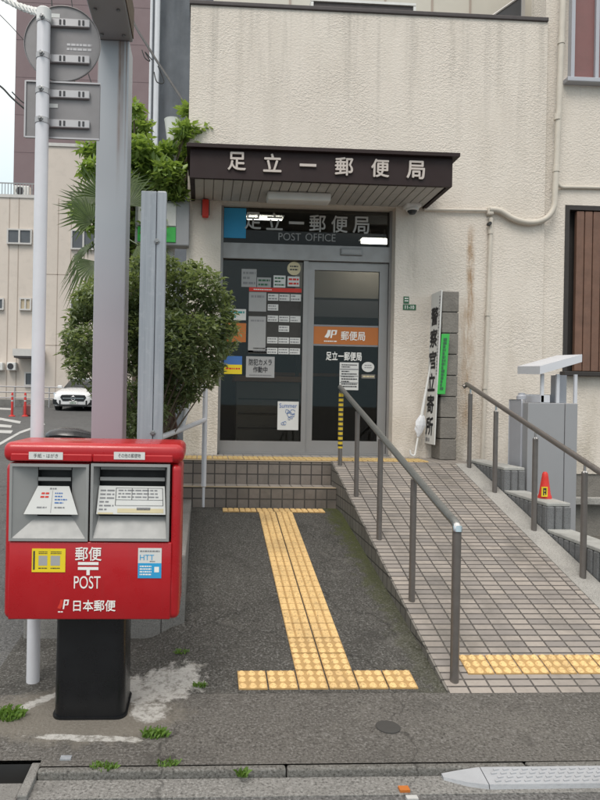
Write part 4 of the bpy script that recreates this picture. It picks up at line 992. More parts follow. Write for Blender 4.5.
for q_, par in ((rect(51, 14, 60, 18, YS_), rd), (rect(49.5, 104, 58, 108, YS_), sq)):
    MB().box(q_[0], q_[1], YS_ - .003, YS_ - .001, q_[2], q_[3]).build('label_strip', 'white paper', par)
q_ = rect(67, 43, 92, 52, YS_); MB().bars(scribble(q_, 2, 1, 61, .5), pY(YS_ - .0015)).build('print', 'sign bracket', rd)
b_ = onY(61, 39, YS_)

# ---- lit sign box on the building's left flank, and the white hopper pipe
YB = 6.75
rc = rect(135, 200, 178, 245, YB); sx = thing('sign_box', 'grey boxed wall sign with white and green panes behind the galvanised post', 'sign', ((rc[0] + rc[1]) / 2, YB, rc[2]))
m = MB(); m.box(rc[0], rc[1] + .12, YB, YB + .16, rc[2], rc[3], .012, 2); m.build('case', 'cabinet grey', sx)
MB().box(rc[0] + .03, rc[1] - .02, YB - .012, YB - .001, rc[2] + .2, rc[3] - .03, .004, 1).build('pane', 'white paper', sx)
MB().box(rc[0] + .03, rc[1] - .02, YB - .012, YB - .001, rc[2] + .03, rc[2] + .19, .004, 1).build('pane', 'green sign', sx)
m = MB(); m.box(rc[1] + .121, XL - .002, YB + .04, YB + .12, rc[2] + .1, rc[2] + .16); m.build('arm', 'bolt', sx)
c = onY(172.5, 120, 7.0); dp = thing('drain_pipe', 'white drain pipe with a funnel hopper beside the left corner of the building', 'pipe', (c.x, 7.0, 0))
MB().lathe([(.055, -.28), (.06, -.2), (.085, -.02), (.09, 0), (.08, .0), (.05, -.18)], (c.x, 7.0, c.z), 18).build('hopper', 'white plastic', dp, smooth=True)
MB().tube([(c.x, 7.0, c.z - .2), (c.x, 7.0, .3)], .05, 14).build('pipe', 'white plastic', dp, smooth=True)
MB().tube([(c.x, 7.0, c.z - .95), (c.x, 7.0, c.z - .99)], .062, 14).build('joint', 'white plastic', dp, smooth=True)
MB().box(-1.2, XL - .3, 7.2, 7.35, .0, 2.45).b.free()

# ================================================================== POST BOX
BX0, BX1, BYF, BYB, BZ0, BZ1 = -.888, -.085, 2.9, 3.28, onY(90, 621, 2.9).z, onY(90, 439, 3.2).z
pb = thing('post_box', 'red two slot post box on a black pillar at the kerb', 'post box', ((BX0 + BX1) / 2, 3.05, .03))
zs = onY(90, 463.5, BYF).z
pbm = MB().box(BX0 + .012, BX1 - .004, BYF + .012, BYB, BZ0, zs, .03, 4); body_ = pbm.build('body', 'post box red', pb, smooth=True, angle=50)
m = MB(); m.box(BX0, BX1 + .006, BYF + .004, BYB + .012, zs + .002, BZ1, .034, 5); m.build('cap', 'post box red', pb, smooth=True, angle=50)
px0, px1 = onY(9, 540, BYF).x, onY(171.5, 540, BYF).x; zsl = onY(90, 541.5, BYF).z
cut_ = MB().box(px0 + .002, px1 - .002, BYF - .1, BYF + .15, zsl - .004, zs - .004).build('cutter', 'slot dark', pb)
md = body_.modifiers.new('opening', 'BOOLEAN'); md.operation = 'DIFFERENCE'; md.object = cut_; md.solver = 'EXACT'
dg_ = bpy.context.evaluated_depsgraph_get(); dg_.update(); me_ = bpy.data.meshes.new_from_object(body_.evaluated_get(dg_)); body_.modifiers.clear(); body_.data = me_
bpy.data.objects.remove(cut_)
m = MB(); m.box(px0, px1, BYF, BYF + .05, BZ0 + .006, zsl - .003, .006, 2); m.build('front_panel', 'post box red', pb, smooth=True, angle=50)
m = MB(); m.box(px0, (px0 + px1) / 2 - .001, BYF - .001, BYF + .05, zs + .008, BZ1 - .05, .004, 1); m.box((px0 + px1) / 2 + .002, px1, BYF - .001, BYF + .05, zs + .008, BZ1 - .05, .004, 1); m.build('top_panel', 'post box red', pb)
for a, b in ((29, 63), (114, 145)):
    r_ = rect(a, 452, b, 459.5, BYF); o = MB().box(r_[0], r_[1], BYF - .0035, BYF - .0015, r_[2], r_[3]).build('name_label', 'white paper', pb)
    lettering('lettering', '手紙・はがき' if a < 50 else 'その他の郵便物', inset(r_, .14, .86, .22, .8), pY(BYF - .0042), 'dark print', o)
def hopper(px0_, px1_, inset_l, inset_r, wide):
    r_ = rect(px0_, 464, px1_, 541, BYF); x0, x1, z0, z1 = r_; t_ = .012
    m = MB(); m.box(x0, x0 + t_, BYF - .006, BYF + .03, z0, z1); m.box(x1 - t_, x1, BYF - .006, BYF + .03, z0, z1); m.box(x0 + t_, x1 - t_, BYF - .006, BYF + .03, z1 - t_, z1); m.box(x0 + t_, x1 - t_, BYF - .006, BYF + .03, z0, z0 + t_)
    fr_ = m.build('slot_frame', 'slot silver', pb)
    o0 = (x0 + t_, x1 - t_, z0 + t_, z1 - t_); yb = BYF + .048
    W_ = x1 - x0; H_ = z1 - z0
    i0 = (x0 + inset_l * W_, x1 - inset_r * W_, z0 + .3 * H_, z1 - .06 * H_)
    m = MB(); A = [(o0[0], BYF, o0[2]), (o0[1], BYF, o0[2]), (o0[1], BYF, o0[3]), (o0[0], BYF, o0[3])]; Bq = [(i0[0], yb, i0[2]), (i0[1], yb, i0[2]), (i0[1], yb, i0[3]), (i0[0], yb, i0[3])]
    for k in range(4): m.poly([A[k], A[(k + 1) % 4], Bq[(k + 1) % 4], Bq[k]])
    m.build('hopper', 'slot silver', fr_)
    m = MB(); m.poly([(p[0], yb + .06, p[2]) for p in Bq])
    for k in range(4): m.poly([Bq[k], Bq[(k + 1) % 4], (Bq[(k + 1) % 4][0], yb + .06, Bq[(k + 1) % 4][2]), (Bq[k][0], yb + .06, Bq[k][2])])
    m.build('slot_opening', 'slot dark', fr_)
    zf = z0 + .78 * H_
    m = MB(); m.box(i0[0] + .004, i0[1] - .004, yb - .012, yb - .004, zf - .004, zf + .012); m.box(i0[0] + .004, i0[1] - .004, yb - .002, yb + .02, zf + .045, zf + .06); m.build('flap', 'slot silver', fr_)
    # sloping plate with the printed sheet
    zl0, zl1 = z0 + .34 * H_, z0 + .7 * H_
    if wide: bl, br_, tl, trr = x0 + .07 * W_, x1 - .05 * W_, x0 + .09 * W_, x1 - .07 * W_
    else: bl, br_, tl, trr = x0 + .17 * W_, x1 - .14 * W_, x0 + .33 * W_, x1 - .27 * W_
    yl0, yl1 = BYF + .012, BYF + .036
    def pl_(u, v):
        l = bl + (tl - bl) * v; r = br_ + (trr - br_) * v
        return (l + (r - l) * u, yl0 + (yl1 - yl0) * v, zl0 + (zl1 - zl0) * v)
    o = MB().prism([pl_(0, 0), pl_(1, 0), pl_(1, 1), pl_(0, 1)], (0, .004, -.002)).build('printed_sheet', 'white paper', pb)
    f_ = lambda u, v: tuple(Vector(pl_(u, v)) + Vector((0, -.0012, .0006)))
    if wide:
        MB().bars(scribble((.3, .9, .55, .9), 3, 1, 71, .4) + scribble((.03, .24, .1, .9), 6, 1, 72, .4) + [(.58, .78, .14, .24)], f_).build('print', 'grey print', o)
        MB().bars([(.26, .97, .5, .512), (.26, .97, .92, .93), (.26, .268, .3, .93), (.962, .97, .3, .93), (.26, .97, .3, .312), (.5, .508, .5, .93), (.74, .748, .5, .93)], f_).build('ruling', 'dark print', o)
        MB().bars([(.02, .24, .0, .06), (.3, .97, .05, .2)], f_).build('tint', 'cream sticker', o)
    else:
        MB().bars(scribble((.2, .42, .55, .8), 2, 1, 73, .5), f_).build('print', 'red print', o)
        MB().bars(scribble((.56, .85, .35, .8), 4, 1, 74, .4), f_).build('print', 'blue print', o)
        MB().bars([(.49, .497, .05, .85)] + scribble((.4, .6, .86, .95), 1, 1, 75, .6) + scribble((.2, .4, .2, .28), 1, 1, 76, .6) + scribble((.56, .9, .2, .28), 1, 1, 77, .6), f_).build('print', 'grey print', o)
    return fr_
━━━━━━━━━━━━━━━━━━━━
§ Task goal: Repeat the lines of the listing above verbatim, beginning at its first line and ending at the line containing "MB().box(-1.2, XL - .3, 7.2, 7.35, .0, 2.45).b.free()", which is included. Omit pictures.

§ Result of this task:
Write part 4 of the bpy script that recreates this picture. It picks up at line 992. More parts follow. Write for Blender 4.5.
for q_, par in ((rect(51, 14, 60, 18, YS_), rd), (rect(49.5, 104, 58, 108, YS_), sq)):
    MB().box(q_[0], q_[1], YS_ - .003, YS_ - .001, q_[2], q_[3]).build('label_strip', 'white paper', par)
q_ = rect(67, 43, 92, 52, YS_); MB().bars(scribble(q_, 2, 1, 61, .5), pY(YS_ - .0015)).build('print', 'sign bracket', rd)
b_ = onY(61, 39, YS_)

# ---- lit sign box on the building's left flank, and the white hopper pipe
YB = 6.75
rc = rect(135, 200, 178, 245, YB); sx = thing('sign_box', 'grey boxed wall sign with white and green panes behind the galvanised post', 'sign', ((rc[0] + rc[1]) / 2, YB, rc[2]))
m = MB(); m.box(rc[0], rc[1] + .12, YB, YB + .16, rc[2], rc[3], .012, 2); m.build('case', 'cabinet grey', sx)
MB().box(rc[0] + .03, rc[1] - .02, YB - .012, YB - .001, rc[2] + .2, rc[3] - .03, .004, 1).build('pane', 'white paper', sx)
MB().box(rc[0] + .03, rc[1] - .02, YB - .012, YB - .001, rc[2] + .03, rc[2] + .19, .004, 1).build('pane', 'green sign', sx)
m = MB(); m.box(rc[1] + .121, XL - .002, YB + .04, YB + .12, rc[2] + .1, rc[2] + .16); m.build('arm', 'bolt', sx)
c = onY(172.5, 120, 7.0); dp = thing('drain_pipe', 'white drain pipe with a funnel hopper beside the left corner of the building', 'pipe', (c.x, 7.0, 0))
MB().lathe([(.055, -.28), (.06, -.2), (.085, -.02), (.09, 0), (.08, .0), (.05, -.18)], (c.x, 7.0, c.z), 18).build('hopper', 'white plastic', dp, smooth=True)
MB().tube([(c.x, 7.0, c.z - .2), (c.x, 7.0, .3)], .05, 14).build('pipe', 'white plastic', dp, smooth=True)
MB().tube([(c.x, 7.0, c.z - .95), (c.x, 7.0, c.z - .99)], .062, 14).build('joint', 'white plastic', dp, smooth=True)
MB().box(-1.2, XL - .3, 7.2, 7.35, .0, 2.45).b.free()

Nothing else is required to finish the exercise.